## SOURCE DATA
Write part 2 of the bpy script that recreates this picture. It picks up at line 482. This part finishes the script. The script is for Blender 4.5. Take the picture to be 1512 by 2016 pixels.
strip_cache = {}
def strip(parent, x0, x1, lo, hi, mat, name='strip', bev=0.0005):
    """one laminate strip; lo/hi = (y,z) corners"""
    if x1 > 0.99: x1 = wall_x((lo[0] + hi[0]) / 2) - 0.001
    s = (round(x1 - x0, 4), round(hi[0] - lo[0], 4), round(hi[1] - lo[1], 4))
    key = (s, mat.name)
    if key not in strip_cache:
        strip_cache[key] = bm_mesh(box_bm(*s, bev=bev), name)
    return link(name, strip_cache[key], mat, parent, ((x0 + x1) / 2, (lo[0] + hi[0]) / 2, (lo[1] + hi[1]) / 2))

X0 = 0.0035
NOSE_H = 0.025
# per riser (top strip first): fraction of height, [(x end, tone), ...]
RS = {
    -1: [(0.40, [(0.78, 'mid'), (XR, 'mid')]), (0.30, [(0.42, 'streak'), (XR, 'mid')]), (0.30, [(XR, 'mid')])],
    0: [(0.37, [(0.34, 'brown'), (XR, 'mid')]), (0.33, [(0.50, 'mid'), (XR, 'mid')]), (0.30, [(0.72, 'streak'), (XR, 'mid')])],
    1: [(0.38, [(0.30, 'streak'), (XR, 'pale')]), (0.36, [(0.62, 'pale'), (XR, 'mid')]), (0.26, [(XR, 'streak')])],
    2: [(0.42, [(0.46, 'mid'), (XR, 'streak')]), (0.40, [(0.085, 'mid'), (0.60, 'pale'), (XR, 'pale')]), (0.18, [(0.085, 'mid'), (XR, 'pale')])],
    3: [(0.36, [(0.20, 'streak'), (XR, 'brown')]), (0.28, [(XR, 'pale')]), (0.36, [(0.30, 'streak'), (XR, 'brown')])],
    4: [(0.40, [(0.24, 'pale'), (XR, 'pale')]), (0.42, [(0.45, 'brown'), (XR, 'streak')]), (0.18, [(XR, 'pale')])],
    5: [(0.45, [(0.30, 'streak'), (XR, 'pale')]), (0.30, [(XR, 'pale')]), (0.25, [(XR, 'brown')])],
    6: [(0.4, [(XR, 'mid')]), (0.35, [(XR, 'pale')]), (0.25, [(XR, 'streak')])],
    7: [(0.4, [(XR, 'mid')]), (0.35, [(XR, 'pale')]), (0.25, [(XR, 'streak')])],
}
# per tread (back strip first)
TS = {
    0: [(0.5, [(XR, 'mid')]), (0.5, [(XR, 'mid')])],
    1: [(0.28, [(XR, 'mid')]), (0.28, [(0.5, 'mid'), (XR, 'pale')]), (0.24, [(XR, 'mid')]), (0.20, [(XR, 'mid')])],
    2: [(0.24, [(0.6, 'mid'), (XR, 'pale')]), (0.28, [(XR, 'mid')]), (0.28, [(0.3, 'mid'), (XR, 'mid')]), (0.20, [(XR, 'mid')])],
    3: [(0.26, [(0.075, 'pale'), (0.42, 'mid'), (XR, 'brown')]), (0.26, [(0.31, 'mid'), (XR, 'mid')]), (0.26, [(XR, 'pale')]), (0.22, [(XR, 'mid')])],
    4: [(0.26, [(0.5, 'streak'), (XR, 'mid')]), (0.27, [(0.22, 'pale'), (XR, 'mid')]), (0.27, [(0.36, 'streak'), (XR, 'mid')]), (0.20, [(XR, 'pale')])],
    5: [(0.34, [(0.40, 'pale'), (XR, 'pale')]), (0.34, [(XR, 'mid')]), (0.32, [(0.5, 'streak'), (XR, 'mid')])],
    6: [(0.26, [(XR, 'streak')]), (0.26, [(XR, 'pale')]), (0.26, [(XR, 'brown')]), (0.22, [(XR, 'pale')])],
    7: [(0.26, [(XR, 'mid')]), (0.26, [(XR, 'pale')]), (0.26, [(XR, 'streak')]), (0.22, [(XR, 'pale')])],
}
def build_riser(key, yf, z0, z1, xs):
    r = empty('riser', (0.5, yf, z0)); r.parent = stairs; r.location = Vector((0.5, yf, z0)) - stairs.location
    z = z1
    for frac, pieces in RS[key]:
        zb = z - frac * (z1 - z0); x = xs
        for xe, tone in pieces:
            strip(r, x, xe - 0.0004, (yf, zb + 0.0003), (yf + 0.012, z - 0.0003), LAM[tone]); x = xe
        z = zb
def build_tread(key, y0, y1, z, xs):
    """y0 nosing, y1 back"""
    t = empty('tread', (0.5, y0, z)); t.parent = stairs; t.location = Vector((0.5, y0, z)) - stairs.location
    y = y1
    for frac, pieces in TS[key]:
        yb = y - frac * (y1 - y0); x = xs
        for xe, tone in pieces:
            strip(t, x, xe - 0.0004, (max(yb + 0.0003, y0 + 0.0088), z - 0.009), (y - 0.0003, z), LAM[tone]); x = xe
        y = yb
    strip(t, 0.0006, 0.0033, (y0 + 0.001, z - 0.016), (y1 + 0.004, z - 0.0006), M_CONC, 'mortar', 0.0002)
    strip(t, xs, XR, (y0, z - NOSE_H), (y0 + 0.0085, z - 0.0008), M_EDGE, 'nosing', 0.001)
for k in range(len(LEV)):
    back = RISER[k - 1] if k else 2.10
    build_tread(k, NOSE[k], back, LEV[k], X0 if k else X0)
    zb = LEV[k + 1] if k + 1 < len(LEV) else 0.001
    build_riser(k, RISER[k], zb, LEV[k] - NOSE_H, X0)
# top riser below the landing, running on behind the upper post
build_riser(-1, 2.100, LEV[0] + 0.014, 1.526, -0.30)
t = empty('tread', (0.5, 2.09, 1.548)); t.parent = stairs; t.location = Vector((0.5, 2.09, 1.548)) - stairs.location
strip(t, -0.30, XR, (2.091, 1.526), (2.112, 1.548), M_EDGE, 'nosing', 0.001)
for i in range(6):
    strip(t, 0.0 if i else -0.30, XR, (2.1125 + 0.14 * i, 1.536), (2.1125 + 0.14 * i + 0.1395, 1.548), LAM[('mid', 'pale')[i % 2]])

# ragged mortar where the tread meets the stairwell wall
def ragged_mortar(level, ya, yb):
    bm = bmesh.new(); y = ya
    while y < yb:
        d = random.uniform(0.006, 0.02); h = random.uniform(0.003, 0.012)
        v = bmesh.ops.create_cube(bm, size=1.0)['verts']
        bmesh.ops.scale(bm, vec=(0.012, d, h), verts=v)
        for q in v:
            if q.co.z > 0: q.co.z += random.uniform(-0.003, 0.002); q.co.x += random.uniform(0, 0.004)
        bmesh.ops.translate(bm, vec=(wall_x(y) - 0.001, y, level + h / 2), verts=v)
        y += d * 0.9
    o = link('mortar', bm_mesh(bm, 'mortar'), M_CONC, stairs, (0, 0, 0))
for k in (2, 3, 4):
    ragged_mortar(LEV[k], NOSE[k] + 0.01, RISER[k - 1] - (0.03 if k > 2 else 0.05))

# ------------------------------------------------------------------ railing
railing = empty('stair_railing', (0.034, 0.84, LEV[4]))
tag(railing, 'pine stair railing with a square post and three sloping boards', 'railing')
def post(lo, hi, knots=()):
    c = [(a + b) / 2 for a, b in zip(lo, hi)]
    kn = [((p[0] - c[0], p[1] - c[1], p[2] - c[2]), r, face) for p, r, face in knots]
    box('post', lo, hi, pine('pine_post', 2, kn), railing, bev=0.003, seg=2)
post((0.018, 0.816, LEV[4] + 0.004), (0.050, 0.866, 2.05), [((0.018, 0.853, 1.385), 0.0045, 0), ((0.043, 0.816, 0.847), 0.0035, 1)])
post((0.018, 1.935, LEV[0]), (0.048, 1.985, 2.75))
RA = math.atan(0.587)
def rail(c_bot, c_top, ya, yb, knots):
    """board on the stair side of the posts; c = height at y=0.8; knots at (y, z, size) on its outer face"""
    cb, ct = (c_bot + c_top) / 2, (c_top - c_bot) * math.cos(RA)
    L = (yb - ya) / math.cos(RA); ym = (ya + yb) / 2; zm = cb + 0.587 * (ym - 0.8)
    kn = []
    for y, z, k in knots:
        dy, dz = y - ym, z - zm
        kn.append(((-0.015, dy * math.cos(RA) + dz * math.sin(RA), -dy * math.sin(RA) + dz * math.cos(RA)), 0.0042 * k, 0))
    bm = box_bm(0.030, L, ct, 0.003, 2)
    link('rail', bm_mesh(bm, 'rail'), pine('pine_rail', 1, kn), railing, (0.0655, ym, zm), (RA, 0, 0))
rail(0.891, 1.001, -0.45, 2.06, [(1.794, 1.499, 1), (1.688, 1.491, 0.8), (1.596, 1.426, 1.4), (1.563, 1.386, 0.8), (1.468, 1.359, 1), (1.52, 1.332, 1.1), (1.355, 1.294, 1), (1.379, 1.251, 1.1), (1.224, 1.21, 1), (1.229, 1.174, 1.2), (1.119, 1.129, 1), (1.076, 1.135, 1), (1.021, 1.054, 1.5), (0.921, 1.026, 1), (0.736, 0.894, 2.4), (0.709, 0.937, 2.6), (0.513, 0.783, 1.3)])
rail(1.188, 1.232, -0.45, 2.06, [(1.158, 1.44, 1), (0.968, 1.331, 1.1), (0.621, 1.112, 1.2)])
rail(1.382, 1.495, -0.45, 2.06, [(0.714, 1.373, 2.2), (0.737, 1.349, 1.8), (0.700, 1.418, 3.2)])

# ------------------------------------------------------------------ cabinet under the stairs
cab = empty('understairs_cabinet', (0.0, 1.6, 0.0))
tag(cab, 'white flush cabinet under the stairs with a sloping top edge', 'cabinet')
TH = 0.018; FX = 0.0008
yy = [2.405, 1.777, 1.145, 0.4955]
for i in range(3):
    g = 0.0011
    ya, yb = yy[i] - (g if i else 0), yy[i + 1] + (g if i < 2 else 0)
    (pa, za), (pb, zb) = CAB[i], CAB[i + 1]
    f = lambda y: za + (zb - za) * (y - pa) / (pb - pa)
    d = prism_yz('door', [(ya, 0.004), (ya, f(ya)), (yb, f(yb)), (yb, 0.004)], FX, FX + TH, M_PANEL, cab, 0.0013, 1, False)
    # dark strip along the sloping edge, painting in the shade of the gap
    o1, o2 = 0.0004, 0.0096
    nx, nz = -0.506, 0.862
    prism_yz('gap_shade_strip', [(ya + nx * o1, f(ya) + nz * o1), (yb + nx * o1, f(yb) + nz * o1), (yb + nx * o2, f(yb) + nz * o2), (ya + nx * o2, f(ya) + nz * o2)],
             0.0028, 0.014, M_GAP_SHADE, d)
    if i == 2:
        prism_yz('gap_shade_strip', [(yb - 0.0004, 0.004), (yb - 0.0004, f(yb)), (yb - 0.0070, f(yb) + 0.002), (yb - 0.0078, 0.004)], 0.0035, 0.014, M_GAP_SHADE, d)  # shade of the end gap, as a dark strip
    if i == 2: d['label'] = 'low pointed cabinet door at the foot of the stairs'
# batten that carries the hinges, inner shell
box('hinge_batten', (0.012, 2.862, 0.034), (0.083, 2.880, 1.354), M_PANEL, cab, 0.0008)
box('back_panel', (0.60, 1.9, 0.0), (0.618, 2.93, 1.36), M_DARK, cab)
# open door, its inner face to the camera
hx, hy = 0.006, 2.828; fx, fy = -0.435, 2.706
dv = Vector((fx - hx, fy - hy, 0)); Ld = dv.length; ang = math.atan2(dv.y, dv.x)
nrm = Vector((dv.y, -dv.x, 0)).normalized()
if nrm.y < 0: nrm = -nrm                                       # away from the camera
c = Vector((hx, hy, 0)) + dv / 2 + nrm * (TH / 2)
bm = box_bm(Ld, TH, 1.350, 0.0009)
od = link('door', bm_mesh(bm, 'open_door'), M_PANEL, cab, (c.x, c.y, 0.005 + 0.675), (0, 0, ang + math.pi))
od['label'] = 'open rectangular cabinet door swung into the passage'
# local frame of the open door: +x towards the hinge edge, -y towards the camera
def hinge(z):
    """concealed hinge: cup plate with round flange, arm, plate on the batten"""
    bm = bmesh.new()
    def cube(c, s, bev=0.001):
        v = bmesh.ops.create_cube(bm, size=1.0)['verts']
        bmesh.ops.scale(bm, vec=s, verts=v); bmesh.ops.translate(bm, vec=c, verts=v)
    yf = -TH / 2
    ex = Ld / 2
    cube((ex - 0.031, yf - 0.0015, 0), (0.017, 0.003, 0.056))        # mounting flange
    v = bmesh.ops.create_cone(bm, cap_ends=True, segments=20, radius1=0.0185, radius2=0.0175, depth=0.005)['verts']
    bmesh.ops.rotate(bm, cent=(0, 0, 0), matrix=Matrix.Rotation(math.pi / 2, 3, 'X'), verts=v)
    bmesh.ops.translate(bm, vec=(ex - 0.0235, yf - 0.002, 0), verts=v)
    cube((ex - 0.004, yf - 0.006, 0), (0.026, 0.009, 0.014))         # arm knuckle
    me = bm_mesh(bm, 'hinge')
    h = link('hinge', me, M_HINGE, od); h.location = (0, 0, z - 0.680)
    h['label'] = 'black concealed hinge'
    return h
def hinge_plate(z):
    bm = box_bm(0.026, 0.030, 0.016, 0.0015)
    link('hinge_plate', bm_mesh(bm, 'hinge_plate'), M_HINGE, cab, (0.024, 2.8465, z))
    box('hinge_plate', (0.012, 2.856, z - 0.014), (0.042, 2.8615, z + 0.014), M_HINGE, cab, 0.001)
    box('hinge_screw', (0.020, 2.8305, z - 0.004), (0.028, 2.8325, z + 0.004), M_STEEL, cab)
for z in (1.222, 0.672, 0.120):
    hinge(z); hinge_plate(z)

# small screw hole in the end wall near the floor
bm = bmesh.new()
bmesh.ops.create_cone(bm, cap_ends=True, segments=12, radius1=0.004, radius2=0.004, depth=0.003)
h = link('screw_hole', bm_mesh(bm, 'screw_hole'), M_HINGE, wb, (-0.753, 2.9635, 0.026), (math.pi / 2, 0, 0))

## WHAT YOU ARE ASKED TO DO
Give the lines again, exactly as they stand, from the beginning of the data through the line with "return link(name, strip_cache[key], mat, parent, ((x0".

## OUTPUT
Write part 2 of the bpy script that recreates this picture. It picks up at line 482. This part finishes the script. The script is for Blender 4.5. Take the picture to be 1512 by 2016 pixels.
strip_cache = {}
def strip(parent, x0, x1, lo, hi, mat, name='strip', bev=0.0005):
    """one laminate strip; lo/hi = (y,z) corners"""
    if x1 > 0.99: x1 = wall_x((lo[0] + hi[0]) / 2) - 0.001
    s = (round(x1 - x0, 4), round(hi[0] - lo[0], 4), round(hi[1] - lo[1], 4))
    key = (s, mat.name)
    if key not in strip_cache:
        strip_cache[key] = bm_mesh(box_bm(*s, bev=bev), name)
    return link(name, strip_cache[key], mat, parent, ((x0 + x1) / 2, (lo[0] + hi[0]) / 2, (lo[1] + hi[1]) / 2))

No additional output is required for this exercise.